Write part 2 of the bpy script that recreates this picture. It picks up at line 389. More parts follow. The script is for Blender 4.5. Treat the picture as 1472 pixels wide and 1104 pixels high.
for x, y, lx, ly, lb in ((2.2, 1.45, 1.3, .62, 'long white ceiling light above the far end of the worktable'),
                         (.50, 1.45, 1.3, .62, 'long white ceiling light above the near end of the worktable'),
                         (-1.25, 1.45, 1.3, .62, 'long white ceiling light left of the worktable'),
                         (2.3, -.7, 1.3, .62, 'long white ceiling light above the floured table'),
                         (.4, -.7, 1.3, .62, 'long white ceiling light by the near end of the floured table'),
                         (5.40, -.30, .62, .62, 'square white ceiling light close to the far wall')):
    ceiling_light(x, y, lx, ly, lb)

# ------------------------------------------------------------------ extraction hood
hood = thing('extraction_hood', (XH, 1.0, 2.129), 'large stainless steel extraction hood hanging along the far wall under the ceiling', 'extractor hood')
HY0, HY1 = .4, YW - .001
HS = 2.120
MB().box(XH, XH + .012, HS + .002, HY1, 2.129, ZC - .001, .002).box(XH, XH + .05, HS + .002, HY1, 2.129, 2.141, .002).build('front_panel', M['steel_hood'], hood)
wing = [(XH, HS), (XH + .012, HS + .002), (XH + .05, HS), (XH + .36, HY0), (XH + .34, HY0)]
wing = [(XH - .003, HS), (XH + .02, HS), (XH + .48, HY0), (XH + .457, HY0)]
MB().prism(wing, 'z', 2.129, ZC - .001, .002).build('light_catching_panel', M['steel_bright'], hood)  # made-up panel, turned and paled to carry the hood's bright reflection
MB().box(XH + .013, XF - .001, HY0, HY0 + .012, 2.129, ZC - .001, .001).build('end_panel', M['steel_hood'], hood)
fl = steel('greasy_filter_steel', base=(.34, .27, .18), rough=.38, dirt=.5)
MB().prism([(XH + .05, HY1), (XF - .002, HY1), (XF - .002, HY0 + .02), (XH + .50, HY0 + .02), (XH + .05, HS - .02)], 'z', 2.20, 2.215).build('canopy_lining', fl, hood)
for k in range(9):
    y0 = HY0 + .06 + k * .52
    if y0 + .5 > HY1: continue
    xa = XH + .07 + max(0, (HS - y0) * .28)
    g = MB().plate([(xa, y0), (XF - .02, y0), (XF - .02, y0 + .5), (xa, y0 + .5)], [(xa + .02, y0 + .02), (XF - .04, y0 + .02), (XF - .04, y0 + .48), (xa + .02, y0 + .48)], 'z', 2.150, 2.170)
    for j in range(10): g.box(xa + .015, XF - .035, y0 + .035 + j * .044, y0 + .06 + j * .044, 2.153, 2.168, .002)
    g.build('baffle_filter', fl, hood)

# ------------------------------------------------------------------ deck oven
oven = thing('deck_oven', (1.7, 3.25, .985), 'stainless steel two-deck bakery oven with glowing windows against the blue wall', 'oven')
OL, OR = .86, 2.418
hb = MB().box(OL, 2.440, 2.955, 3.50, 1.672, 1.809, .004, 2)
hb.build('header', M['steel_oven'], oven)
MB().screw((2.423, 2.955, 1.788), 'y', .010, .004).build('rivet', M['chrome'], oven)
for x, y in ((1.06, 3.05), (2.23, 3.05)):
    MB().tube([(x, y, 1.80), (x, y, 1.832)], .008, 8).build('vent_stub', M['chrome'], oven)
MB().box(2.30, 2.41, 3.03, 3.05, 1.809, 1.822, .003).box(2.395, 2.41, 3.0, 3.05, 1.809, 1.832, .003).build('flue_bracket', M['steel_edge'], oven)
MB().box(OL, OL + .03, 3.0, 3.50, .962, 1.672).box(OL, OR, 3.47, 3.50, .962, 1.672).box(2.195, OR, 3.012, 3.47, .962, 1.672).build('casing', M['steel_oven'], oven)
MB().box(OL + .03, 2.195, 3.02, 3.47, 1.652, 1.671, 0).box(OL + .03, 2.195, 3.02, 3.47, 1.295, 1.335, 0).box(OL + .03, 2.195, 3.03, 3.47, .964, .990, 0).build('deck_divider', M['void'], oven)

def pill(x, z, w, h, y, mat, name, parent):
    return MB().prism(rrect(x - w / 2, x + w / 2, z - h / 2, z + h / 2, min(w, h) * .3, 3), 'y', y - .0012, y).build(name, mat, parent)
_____
## Task requirements
Every line above should be written out again exactly as it stands.

## Response for this exercise
Write part 2 of the bpy script that recreates this picture. It picks up at line 389. More parts follow. The script is for Blender 4.5. Treat the picture as 1472 pixels wide and 1104 pixels high.
for x, y, lx, ly, lb in ((2.2, 1.45, 1.3, .62, 'long white ceiling light above the far end of the worktable'),
                         (.50, 1.45, 1.3, .62, 'long white ceiling light above the near end of the worktable'),
                         (-1.25, 1.45, 1.3, .62, 'long white ceiling light left of the worktable'),
                         (2.3, -.7, 1.3, .62, 'long white ceiling light above the floured table'),
                         (.4, -.7, 1.3, .62, 'long white ceiling light by the near end of the floured table'),
                         (5.40, -.30, .62, .62, 'square white ceiling light close to the far wall')):
    ceiling_light(x, y, lx, ly, lb)

# ------------------------------------------------------------------ extraction hood
hood = thing('extraction_hood', (XH, 1.0, 2.129), 'large stainless steel extraction hood hanging along the far wall under the ceiling', 'extractor hood')
HY0, HY1 = .4, YW - .001
HS = 2.120
MB().box(XH, XH + .012, HS + .002, HY1, 2.129, ZC - .001, .002).box(XH, XH + .05, HS + .002, HY1, 2.129, 2.141, .002).build('front_panel', M['steel_hood'], hood)
wing = [(XH, HS), (XH + .012, HS + .002), (XH + .05, HS), (XH + .36, HY0), (XH + .34, HY0)]
wing = [(XH - .003, HS), (XH + .02, HS), (XH + .48, HY0), (XH + .457, HY0)]
MB().prism(wing, 'z', 2.129, ZC - .001, .002).build('light_catching_panel', M['steel_bright'], hood)  # made-up panel, turned and paled to carry the hood's bright reflection
MB().box(XH + .013, XF - .001, HY0, HY0 + .012, 2.129, ZC - .001, .001).build('end_panel', M['steel_hood'], hood)
fl = steel('greasy_filter_steel', base=(.34, .27, .18), rough=.38, dirt=.5)
MB().prism([(XH + .05, HY1), (XF - .002, HY1), (XF - .002, HY0 + .02), (XH + .50, HY0 + .02), (XH + .05, HS - .02)], 'z', 2.20, 2.215).build('canopy_lining', fl, hood)
for k in range(9):
    y0 = HY0 + .06 + k * .52
    if y0 + .5 > HY1: continue
    xa = XH + .07 + max(0, (HS - y0) * .28)
    g = MB().plate([(xa, y0), (XF - .02, y0), (XF - .02, y0 + .5), (xa, y0 + .5)], [(xa + .02, y0 + .02), (XF - .04, y0 + .02), (XF - .04, y0 + .48), (xa + .02, y0 + .48)], 'z', 2.150, 2.170)
    for j in range(10): g.box(xa + .015, XF - .035, y0 + .035 + j * .044, y0 + .06 + j * .044, 2.153, 2.168, .002)
    g.build('baffle_filter', fl, hood)

# ------------------------------------------------------------------ deck oven
oven = thing('deck_oven', (1.7, 3.25, .985), 'stainless steel two-deck bakery oven with glowing windows against the blue wall', 'oven')
OL, OR = .86, 2.418
hb = MB().box(OL, 2.440, 2.955, 3.50, 1.672, 1.809, .004, 2)
hb.build('header', M['steel_oven'], oven)
MB().screw((2.423, 2.955, 1.788), 'y', .010, .004).build('rivet', M['chrome'], oven)
for x, y in ((1.06, 3.05), (2.23, 3.05)):
    MB().tube([(x, y, 1.80), (x, y, 1.832)], .008, 8).build('vent_stub', M['chrome'], oven)
MB().box(2.30, 2.41, 3.03, 3.05, 1.809, 1.822, .003).box(2.395, 2.41, 3.0, 3.05, 1.809, 1.832, .003).build('flue_bracket', M['steel_edge'], oven)
MB().box(OL, OL + .03, 3.0, 3.50, .962, 1.672).box(OL, OR, 3.47, 3.50, .962, 1.672).box(2.195, OR, 3.012, 3.47, .962, 1.672).build('casing', M['steel_oven'], oven)
MB().box(OL + .03, 2.195, 3.02, 3.47, 1.652, 1.671, 0).box(OL + .03, 2.195, 3.02, 3.47, 1.295, 1.335, 0).box(OL + .03, 2.195, 3.03, 3.47, .964, .990, 0).build('deck_divider', M['void'], oven)

def pill(x, z, w, h, y, mat, name, parent):
    return MB().prism(rrect(x - w / 2, x + w / 2, z - h / 2, z + h / 2, min(w, h) * .3, 3), 'y', y - .0012, y).build(name, mat, parent)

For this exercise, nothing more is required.